Housing market teetering towards a collapse
By all indications, the housing market has
entered the final stage of its boom and will soon experience the usual
bubblenomics crack-up. We see this quite clearly if we glance at the loan
market, where lenders are recklessly pushing risky loans to keep the market
going.
The so-called "non-traditional mortgages," which
represented a scant 3% of the market just a few years ago, have become
increasingly ubiquitous. A July survey by the Federal Reserve found that such
mortgages constitute more than a quarter of new lending business in the housing
market. The worst kind of non-traditional mortgages are, of course, the
adjustable rate variety, in which the interest rate of the loan is pegged to
current interest rates. But what if current interest rates go up, as they must
inevitably? Then the lender and the
borrower are
screwed.
One can easily trace the
consequences of these practices on the economy at large. As the Fed, eager to
protect the assets market from possible foreign flight of capital, increases
interest rates, home owners with variable interest rate mortgages find
themselves increasingly squeezed. At this point, banks will become nervous and
the reckless lending will stop. But when the reckless lending stop, the housing
market will fall. This will put homeowners who can't pay their mortgages in a
very bad position, because now they will owe more than their homes are worth.

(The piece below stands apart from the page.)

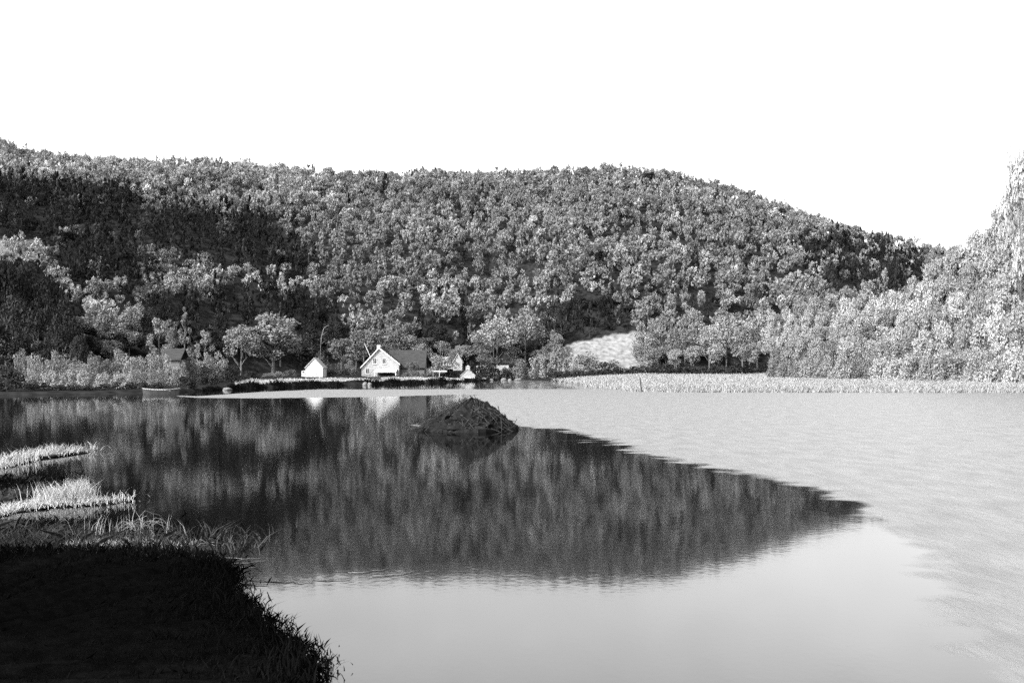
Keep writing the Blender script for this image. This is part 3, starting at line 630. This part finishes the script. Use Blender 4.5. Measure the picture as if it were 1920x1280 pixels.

Under such a scenario, everyone loses. Homeowners who can't pay their
variable-rate mortgages lose their homes and their credit ratings; banks wind up
owning properties that cannot possible cover their losses on the bad loans;
homeowners in general, good, bad, and indifferent find the value of their homes
plummeting. The disaster in the home sector sends waves of devastation
throughout the economy, bringing on bad times for nearly everyone.